Return the number of lines that include the string "this", without any other text.

• Stored records:

-- Start --

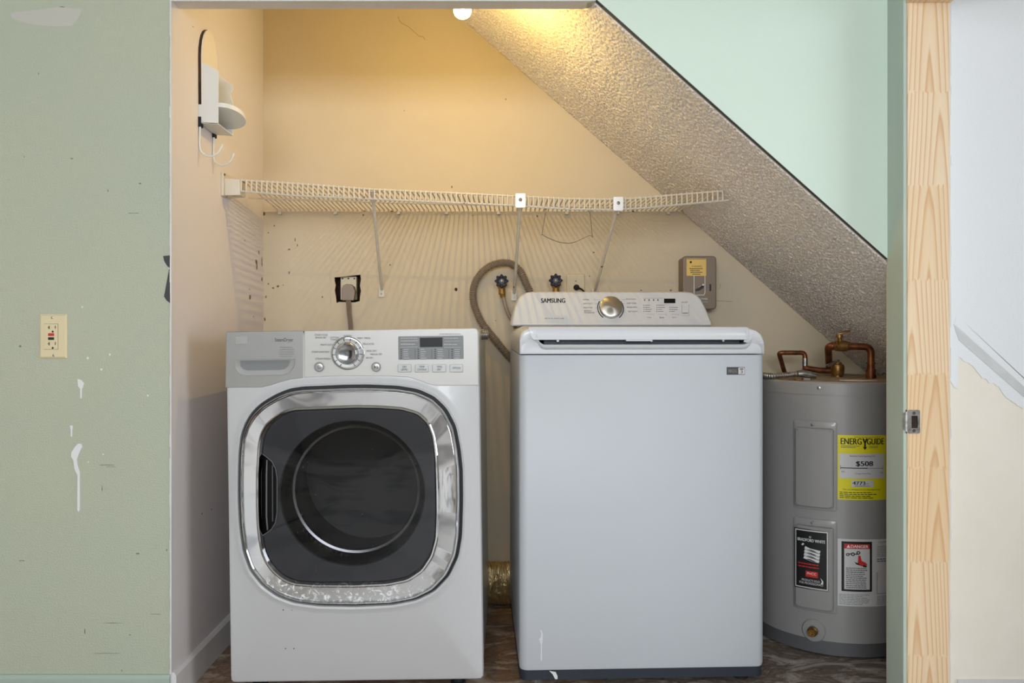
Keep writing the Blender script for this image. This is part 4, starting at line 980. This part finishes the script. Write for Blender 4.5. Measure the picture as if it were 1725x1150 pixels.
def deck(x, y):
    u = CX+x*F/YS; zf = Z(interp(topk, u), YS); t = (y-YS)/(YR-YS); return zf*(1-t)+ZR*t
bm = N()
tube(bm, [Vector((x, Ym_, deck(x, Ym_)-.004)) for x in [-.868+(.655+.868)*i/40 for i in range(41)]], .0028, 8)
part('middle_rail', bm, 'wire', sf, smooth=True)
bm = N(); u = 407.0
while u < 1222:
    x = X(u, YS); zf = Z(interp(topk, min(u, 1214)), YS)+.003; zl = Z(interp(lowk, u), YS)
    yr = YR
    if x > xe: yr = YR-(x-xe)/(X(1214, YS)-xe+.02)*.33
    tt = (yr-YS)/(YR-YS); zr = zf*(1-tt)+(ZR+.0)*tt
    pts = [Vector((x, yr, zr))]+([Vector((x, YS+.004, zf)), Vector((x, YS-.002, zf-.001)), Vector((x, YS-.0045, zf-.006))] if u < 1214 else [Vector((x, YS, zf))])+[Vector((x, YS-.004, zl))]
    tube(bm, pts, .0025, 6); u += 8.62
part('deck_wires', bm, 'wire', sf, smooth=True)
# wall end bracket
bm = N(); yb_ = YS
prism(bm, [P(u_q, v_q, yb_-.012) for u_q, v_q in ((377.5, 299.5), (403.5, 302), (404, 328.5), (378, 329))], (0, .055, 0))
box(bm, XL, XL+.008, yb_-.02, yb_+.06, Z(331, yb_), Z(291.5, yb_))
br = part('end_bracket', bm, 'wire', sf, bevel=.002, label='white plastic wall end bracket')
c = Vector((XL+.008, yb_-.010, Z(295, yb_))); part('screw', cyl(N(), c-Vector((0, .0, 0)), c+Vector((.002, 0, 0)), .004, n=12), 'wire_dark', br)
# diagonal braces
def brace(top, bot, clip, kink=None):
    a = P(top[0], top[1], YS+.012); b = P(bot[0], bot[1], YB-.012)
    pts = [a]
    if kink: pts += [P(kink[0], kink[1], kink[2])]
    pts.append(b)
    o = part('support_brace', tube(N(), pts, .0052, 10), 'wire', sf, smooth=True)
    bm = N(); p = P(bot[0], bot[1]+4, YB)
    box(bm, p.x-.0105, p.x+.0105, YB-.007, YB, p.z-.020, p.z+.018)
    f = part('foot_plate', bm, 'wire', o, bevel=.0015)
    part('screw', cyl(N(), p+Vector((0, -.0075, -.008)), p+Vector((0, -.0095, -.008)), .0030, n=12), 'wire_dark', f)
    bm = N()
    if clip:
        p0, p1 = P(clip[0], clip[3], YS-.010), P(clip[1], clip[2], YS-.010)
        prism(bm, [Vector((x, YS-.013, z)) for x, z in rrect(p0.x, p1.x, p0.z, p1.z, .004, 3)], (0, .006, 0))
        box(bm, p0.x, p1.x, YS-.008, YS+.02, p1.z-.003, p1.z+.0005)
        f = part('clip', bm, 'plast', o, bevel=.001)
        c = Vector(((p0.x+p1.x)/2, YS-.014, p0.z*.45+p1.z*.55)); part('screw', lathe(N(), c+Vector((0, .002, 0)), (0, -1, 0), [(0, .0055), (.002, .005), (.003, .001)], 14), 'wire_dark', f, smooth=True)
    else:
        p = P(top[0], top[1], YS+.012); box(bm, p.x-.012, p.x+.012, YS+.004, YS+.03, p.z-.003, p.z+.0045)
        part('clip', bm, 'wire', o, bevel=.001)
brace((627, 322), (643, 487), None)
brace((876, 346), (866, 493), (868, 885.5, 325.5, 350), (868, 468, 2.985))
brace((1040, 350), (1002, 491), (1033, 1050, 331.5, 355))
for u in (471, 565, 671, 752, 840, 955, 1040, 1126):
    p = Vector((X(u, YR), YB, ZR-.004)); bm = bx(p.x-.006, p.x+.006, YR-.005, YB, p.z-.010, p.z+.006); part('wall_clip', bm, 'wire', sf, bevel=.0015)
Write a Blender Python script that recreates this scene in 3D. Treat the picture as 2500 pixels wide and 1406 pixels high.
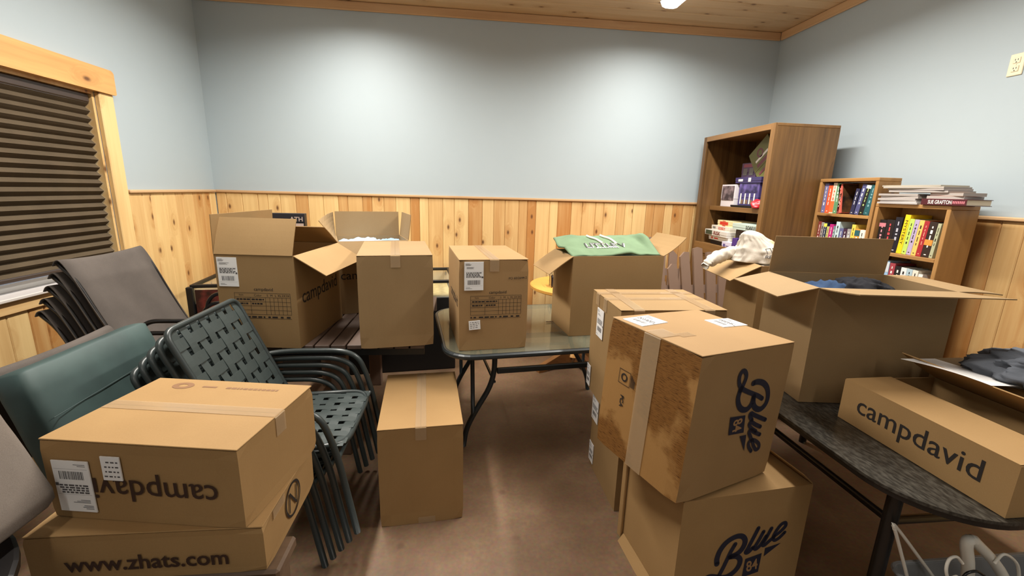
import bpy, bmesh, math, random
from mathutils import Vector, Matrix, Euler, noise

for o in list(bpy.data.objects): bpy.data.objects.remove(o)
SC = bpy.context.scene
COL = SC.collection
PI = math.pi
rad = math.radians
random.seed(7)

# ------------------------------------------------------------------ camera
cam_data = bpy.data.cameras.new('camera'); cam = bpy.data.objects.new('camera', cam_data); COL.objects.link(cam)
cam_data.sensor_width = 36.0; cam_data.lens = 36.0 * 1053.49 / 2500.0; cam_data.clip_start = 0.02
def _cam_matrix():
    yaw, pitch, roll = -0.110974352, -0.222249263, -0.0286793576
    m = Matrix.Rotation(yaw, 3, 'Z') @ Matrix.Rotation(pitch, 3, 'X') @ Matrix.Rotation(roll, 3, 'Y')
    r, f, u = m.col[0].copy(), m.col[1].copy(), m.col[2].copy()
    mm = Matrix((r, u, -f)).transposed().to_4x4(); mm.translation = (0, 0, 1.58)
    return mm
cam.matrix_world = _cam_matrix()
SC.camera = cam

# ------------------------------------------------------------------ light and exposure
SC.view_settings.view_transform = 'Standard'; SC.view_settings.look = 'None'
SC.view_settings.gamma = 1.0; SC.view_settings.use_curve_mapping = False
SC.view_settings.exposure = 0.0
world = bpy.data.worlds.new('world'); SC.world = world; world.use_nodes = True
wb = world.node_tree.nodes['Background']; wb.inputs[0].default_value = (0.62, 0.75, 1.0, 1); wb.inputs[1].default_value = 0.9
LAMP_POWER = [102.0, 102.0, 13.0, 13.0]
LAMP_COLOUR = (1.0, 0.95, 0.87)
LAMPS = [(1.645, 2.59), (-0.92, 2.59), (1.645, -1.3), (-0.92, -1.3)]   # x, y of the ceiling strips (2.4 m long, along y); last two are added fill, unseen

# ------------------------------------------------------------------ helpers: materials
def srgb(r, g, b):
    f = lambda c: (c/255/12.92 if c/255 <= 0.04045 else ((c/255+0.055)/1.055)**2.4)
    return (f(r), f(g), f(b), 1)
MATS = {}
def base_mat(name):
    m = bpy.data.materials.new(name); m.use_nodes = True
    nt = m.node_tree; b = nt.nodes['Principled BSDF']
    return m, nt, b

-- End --
-- Start --

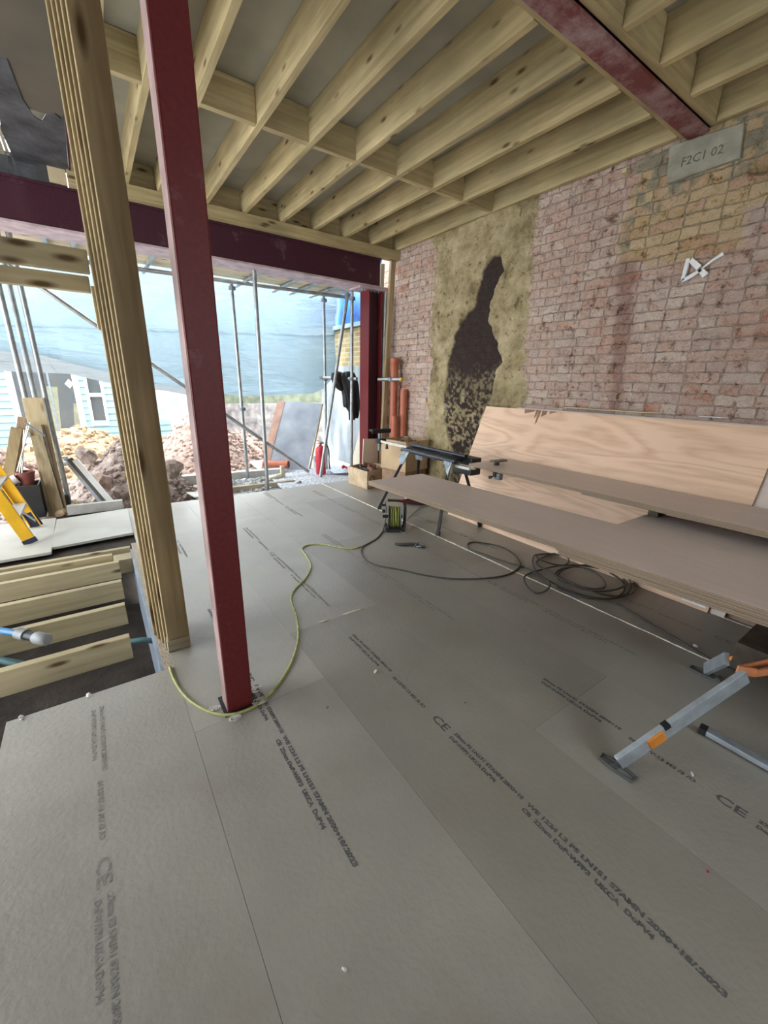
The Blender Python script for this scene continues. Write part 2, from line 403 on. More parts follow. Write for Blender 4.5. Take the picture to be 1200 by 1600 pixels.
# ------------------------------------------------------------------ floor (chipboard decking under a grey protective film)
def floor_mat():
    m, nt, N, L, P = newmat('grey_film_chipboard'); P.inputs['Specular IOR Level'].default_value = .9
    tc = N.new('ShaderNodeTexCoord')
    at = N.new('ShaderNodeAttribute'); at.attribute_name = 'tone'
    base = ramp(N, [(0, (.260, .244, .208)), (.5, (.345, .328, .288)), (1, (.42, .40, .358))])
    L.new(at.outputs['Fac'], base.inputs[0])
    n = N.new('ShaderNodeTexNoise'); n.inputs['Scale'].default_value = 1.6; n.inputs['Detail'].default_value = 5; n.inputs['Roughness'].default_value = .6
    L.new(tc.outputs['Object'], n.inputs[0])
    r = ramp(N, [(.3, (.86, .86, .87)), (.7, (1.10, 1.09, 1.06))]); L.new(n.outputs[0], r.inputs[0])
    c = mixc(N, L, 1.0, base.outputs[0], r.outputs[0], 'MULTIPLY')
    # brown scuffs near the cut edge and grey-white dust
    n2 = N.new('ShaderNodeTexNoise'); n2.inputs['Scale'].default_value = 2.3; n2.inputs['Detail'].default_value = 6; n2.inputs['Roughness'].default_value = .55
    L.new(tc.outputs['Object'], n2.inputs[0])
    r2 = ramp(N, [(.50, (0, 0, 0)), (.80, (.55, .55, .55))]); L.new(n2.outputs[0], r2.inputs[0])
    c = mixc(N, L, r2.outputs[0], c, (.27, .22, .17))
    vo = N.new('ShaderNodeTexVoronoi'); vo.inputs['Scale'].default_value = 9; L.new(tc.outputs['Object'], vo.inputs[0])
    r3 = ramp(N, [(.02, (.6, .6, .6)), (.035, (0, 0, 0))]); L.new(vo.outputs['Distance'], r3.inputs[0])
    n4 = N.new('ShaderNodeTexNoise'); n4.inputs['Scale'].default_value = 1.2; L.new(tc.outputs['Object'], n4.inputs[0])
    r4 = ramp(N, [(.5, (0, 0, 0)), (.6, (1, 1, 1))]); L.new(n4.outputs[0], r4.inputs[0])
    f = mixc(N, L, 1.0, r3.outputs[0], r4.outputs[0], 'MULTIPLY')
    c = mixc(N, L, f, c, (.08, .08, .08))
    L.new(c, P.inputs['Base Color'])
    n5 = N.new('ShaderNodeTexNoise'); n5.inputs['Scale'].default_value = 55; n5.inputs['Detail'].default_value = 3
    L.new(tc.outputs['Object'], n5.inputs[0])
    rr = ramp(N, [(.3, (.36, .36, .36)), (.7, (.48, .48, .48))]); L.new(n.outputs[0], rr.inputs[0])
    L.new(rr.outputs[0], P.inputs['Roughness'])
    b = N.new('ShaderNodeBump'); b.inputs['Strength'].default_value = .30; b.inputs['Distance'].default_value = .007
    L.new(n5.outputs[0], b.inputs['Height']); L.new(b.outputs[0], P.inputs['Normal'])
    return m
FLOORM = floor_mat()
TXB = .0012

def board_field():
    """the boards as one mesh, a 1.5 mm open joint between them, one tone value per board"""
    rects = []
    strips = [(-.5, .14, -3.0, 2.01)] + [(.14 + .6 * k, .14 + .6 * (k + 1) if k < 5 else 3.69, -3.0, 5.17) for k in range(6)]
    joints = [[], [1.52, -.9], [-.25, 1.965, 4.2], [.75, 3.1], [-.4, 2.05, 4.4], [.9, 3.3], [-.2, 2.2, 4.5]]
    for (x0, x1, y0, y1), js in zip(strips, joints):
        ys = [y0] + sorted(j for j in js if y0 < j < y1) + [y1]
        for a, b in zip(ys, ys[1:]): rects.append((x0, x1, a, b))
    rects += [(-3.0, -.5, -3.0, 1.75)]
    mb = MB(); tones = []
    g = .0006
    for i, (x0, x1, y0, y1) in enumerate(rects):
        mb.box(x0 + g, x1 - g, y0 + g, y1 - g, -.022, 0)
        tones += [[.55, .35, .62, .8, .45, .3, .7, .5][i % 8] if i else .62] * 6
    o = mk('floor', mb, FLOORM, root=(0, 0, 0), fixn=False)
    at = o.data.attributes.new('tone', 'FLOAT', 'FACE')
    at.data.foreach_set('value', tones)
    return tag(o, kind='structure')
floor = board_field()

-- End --
-- Start --

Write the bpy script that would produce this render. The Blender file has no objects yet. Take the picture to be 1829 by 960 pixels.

-- End --

• Correct output: 4